:: Supplied information ::

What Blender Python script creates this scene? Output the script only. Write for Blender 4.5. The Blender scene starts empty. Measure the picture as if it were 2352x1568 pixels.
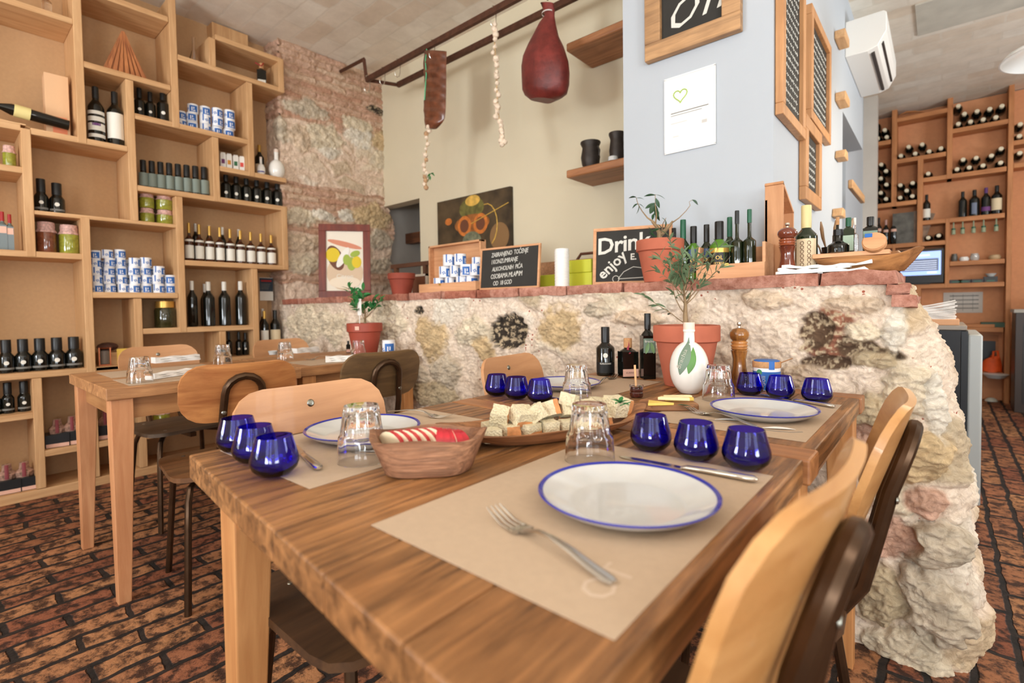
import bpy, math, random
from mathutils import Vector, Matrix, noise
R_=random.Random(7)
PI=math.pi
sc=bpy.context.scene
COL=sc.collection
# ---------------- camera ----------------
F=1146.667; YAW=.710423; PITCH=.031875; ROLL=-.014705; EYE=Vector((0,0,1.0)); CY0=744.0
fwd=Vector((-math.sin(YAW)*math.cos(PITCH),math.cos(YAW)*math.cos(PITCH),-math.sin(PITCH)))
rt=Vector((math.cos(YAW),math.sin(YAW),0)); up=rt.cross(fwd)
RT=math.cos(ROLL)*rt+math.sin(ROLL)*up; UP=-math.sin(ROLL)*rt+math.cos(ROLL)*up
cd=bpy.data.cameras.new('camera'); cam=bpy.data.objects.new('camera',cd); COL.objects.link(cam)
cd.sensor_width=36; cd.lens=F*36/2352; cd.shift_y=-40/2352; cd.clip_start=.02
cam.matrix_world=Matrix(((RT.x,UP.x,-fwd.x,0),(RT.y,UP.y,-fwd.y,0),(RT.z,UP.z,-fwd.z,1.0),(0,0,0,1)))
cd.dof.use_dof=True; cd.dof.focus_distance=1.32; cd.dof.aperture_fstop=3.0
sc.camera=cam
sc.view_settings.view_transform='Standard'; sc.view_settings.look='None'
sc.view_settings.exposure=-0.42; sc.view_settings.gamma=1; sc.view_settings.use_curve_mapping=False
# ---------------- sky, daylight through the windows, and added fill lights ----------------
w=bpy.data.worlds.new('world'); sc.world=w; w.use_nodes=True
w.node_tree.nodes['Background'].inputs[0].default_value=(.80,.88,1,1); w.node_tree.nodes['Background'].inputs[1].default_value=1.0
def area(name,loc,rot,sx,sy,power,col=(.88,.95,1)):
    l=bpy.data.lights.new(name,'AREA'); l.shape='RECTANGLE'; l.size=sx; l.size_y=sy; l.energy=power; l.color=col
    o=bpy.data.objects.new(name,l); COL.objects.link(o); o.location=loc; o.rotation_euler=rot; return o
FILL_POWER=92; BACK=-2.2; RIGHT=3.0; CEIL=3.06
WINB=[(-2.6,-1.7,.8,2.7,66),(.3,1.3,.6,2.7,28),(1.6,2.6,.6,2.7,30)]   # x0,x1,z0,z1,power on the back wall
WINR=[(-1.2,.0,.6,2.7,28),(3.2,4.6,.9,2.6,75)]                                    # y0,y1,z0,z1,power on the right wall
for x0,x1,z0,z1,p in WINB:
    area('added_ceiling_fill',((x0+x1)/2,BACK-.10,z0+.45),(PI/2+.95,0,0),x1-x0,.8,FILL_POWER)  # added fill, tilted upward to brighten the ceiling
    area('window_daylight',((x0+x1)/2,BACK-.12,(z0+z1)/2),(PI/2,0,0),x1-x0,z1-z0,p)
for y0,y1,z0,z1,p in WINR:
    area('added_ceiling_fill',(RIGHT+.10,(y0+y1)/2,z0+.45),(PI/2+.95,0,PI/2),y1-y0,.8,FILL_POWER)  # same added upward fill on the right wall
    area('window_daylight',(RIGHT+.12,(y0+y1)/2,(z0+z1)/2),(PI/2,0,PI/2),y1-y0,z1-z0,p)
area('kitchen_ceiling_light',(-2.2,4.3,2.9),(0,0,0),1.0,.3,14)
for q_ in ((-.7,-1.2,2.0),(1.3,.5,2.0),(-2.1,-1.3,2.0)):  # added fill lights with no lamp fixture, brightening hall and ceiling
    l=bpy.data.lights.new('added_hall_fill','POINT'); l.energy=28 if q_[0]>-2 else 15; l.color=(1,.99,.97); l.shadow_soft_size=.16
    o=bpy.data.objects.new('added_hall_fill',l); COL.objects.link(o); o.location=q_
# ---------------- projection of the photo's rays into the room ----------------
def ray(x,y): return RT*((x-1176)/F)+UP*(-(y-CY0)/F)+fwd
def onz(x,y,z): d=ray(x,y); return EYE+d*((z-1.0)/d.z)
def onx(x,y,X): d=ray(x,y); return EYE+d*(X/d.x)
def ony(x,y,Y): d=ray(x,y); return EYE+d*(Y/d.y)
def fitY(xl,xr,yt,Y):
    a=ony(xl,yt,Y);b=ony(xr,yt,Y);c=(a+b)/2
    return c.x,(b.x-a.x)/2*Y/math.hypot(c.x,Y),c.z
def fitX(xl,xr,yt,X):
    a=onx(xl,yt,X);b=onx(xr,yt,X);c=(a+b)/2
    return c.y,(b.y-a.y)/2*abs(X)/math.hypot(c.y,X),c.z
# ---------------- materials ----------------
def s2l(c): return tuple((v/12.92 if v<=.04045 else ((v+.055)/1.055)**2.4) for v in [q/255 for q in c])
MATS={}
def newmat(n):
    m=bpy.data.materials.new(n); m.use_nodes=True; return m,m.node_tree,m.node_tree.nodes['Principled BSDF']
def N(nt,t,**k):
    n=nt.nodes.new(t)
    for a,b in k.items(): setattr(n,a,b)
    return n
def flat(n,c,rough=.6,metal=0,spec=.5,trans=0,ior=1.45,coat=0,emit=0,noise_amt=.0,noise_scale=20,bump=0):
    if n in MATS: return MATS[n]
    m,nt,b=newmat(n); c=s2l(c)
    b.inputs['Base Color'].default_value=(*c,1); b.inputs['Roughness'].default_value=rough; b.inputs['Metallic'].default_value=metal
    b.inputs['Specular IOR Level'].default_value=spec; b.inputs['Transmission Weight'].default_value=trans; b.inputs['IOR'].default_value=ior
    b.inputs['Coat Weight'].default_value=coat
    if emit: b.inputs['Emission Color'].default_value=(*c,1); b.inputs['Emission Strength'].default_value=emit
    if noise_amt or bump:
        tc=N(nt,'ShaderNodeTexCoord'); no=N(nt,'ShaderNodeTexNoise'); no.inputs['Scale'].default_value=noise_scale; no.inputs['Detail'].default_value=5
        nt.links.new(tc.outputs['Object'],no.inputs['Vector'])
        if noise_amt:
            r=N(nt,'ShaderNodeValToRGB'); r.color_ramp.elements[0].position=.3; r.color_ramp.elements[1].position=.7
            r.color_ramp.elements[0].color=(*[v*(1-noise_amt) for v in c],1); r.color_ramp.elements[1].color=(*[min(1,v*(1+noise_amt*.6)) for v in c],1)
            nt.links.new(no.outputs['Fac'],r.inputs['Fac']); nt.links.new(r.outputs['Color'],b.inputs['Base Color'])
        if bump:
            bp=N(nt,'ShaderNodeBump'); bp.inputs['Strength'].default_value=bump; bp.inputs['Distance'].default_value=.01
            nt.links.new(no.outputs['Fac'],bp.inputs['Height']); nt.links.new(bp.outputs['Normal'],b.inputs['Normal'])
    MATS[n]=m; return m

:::

Skip every picture and transcribe the data above exactly.

Response to the task ▸
What Blender Python script creates this scene? Output the script only. Write for Blender 4.5. The Blender scene starts empty. Measure the picture as if it were 2352x1568 pixels.
import bpy, math, random
from mathutils import Vector, Matrix, noise
R_=random.Random(7)
PI=math.pi
sc=bpy.context.scene
COL=sc.collection
# ---------------- camera ----------------
F=1146.667; YAW=.710423; PITCH=.031875; ROLL=-.014705; EYE=Vector((0,0,1.0)); CY0=744.0
fwd=Vector((-math.sin(YAW)*math.cos(PITCH),math.cos(YAW)*math.cos(PITCH),-math.sin(PITCH)))
rt=Vector((math.cos(YAW),math.sin(YAW),0)); up=rt.cross(fwd)
RT=math.cos(ROLL)*rt+math.sin(ROLL)*up; UP=-math.sin(ROLL)*rt+math.cos(ROLL)*up
cd=bpy.data.cameras.new('camera'); cam=bpy.data.objects.new('camera',cd); COL.objects.link(cam)
cd.sensor_width=36; cd.lens=F*36/2352; cd.shift_y=-40/2352; cd.clip_start=.02
cam.matrix_world=Matrix(((RT.x,UP.x,-fwd.x,0),(RT.y,UP.y,-fwd.y,0),(RT.z,UP.z,-fwd.z,1.0),(0,0,0,1)))
cd.dof.use_dof=True; cd.dof.focus_distance=1.32; cd.dof.aperture_fstop=3.0
sc.camera=cam
sc.view_settings.view_transform='Standard'; sc.view_settings.look='None'
sc.view_settings.exposure=-0.42; sc.view_settings.gamma=1; sc.view_settings.use_curve_mapping=False
# ---------------- sky, daylight through the windows, and added fill lights ----------------
w=bpy.data.worlds.new('world'); sc.world=w; w.use_nodes=True
w.node_tree.nodes['Background'].inputs[0].default_value=(.80,.88,1,1); w.node_tree.nodes['Background'].inputs[1].default_value=1.0
def area(name,loc,rot,sx,sy,power,col=(.88,.95,1)):
    l=bpy.data.lights.new(name,'AREA'); l.shape='RECTANGLE'; l.size=sx; l.size_y=sy; l.energy=power; l.color=col
    o=bpy.data.objects.new(name,l); COL.objects.link(o); o.location=loc; o.rotation_euler=rot; return o
FILL_POWER=92; BACK=-2.2; RIGHT=3.0; CEIL=3.06
WINB=[(-2.6,-1.7,.8,2.7,66),(.3,1.3,.6,2.7,28),(1.6,2.6,.6,2.7,30)]   # x0,x1,z0,z1,power on the back wall
WINR=[(-1.2,.0,.6,2.7,28),(3.2,4.6,.9,2.6,75)]                                    # y0,y1,z0,z1,power on the right wall
for x0,x1,z0,z1,p in WINB:
    area('added_ceiling_fill',((x0+x1)/2,BACK-.10,z0+.45),(PI/2+.95,0,0),x1-x0,.8,FILL_POWER)  # added fill, tilted upward to brighten the ceiling
    area('window_daylight',((x0+x1)/2,BACK-.12,(z0+z1)/2),(PI/2,0,0),x1-x0,z1-z0,p)
for y0,y1,z0,z1,p in WINR:
    area('added_ceiling_fill',(RIGHT+.10,(y0+y1)/2,z0+.45),(PI/2+.95,0,PI/2),y1-y0,.8,FILL_POWER)  # same added upward fill on the right wall
    area('window_daylight',(RIGHT+.12,(y0+y1)/2,(z0+z1)/2),(PI/2,0,PI/2),y1-y0,z1-z0,p)
area('kitchen_ceiling_light',(-2.2,4.3,2.9),(0,0,0),1.0,.3,14)
for q_ in ((-.7,-1.2,2.0),(1.3,.5,2.0),(-2.1,-1.3,2.0)):  # added fill lights with no lamp fixture, brightening hall and ceiling
    l=bpy.data.lights.new('added_hall_fill','POINT'); l.energy=28 if q_[0]>-2 else 15; l.color=(1,.99,.97); l.shadow_soft_size=.16
    o=bpy.data.objects.new('added_hall_fill',l); COL.objects.link(o); o.location=q_
# ---------------- projection of the photo's rays into the room ----------------
def ray(x,y): return RT*((x-1176)/F)+UP*(-(y-CY0)/F)+fwd
def onz(x,y,z): d=ray(x,y); return EYE+d*((z-1.0)/d.z)
def onx(x,y,X): d=ray(x,y); return EYE+d*(X/d.x)
def ony(x,y,Y): d=ray(x,y); return EYE+d*(Y/d.y)
def fitY(xl,xr,yt,Y):
    a=ony(xl,yt,Y);b=ony(xr,yt,Y);c=(a+b)/2
    return c.x,(b.x-a.x)/2*Y/math.hypot(c.x,Y),c.z
def fitX(xl,xr,yt,X):
    a=onx(xl,yt,X);b=onx(xr,yt,X);c=(a+b)/2
    return c.y,(b.y-a.y)/2*abs(X)/math.hypot(c.y,X),c.z
# ---------------- materials ----------------
def s2l(c): return tuple((v/12.92 if v<=.04045 else ((v+.055)/1.055)**2.4) for v in [q/255 for q in c])
MATS={}
def newmat(n):
    m=bpy.data.materials.new(n); m.use_nodes=True; return m,m.node_tree,m.node_tree.nodes['Principled BSDF']
def N(nt,t,**k):
    n=nt.nodes.new(t)
    for a,b in k.items(): setattr(n,a,b)
    return n
def flat(n,c,rough=.6,metal=0,spec=.5,trans=0,ior=1.45,coat=0,emit=0,noise_amt=.0,noise_scale=20,bump=0):
    if n in MATS: return MATS[n]
    m,nt,b=newmat(n); c=s2l(c)
    b.inputs['Base Color'].default_value=(*c,1); b.inputs['Roughness'].default_value=rough; b.inputs['Metallic'].default_value=metal
    b.inputs['Specular IOR Level'].default_value=spec; b.inputs['Transmission Weight'].default_value=trans; b.inputs['IOR'].default_value=ior
    b.inputs['Coat Weight'].default_value=coat
    if emit: b.inputs['Emission Color'].default_value=(*c,1); b.inputs['Emission Strength'].default_value=emit
    if noise_amt or bump:
        tc=N(nt,'ShaderNodeTexCoord'); no=N(nt,'ShaderNodeTexNoise'); no.inputs['Scale'].default_value=noise_scale; no.inputs['Detail'].default_value=5
        nt.links.new(tc.outputs['Object'],no.inputs['Vector'])
        if noise_amt:
            r=N(nt,'ShaderNodeValToRGB'); r.color_ramp.elements[0].position=.3; r.color_ramp.elements[1].position=.7
            r.color_ramp.elements[0].color=(*[v*(1-noise_amt) for v in c],1); r.color_ramp.elements[1].color=(*[min(1,v*(1+noise_amt*.6)) for v in c],1)
            nt.links.new(no.outputs['Fac'],r.inputs['Fac']); nt.links.new(r.outputs['Color'],b.inputs['Base Color'])
        if bump:
            bp=N(nt,'ShaderNodeBump'); bp.inputs['Strength'].default_value=bump; bp.inputs['Distance'].default_value=.01
            nt.links.new(no.outputs['Fac'],bp.inputs['Height']); nt.links.new(bp.outputs['Normal'],b.inputs['Normal'])
    MATS[n]=m; return m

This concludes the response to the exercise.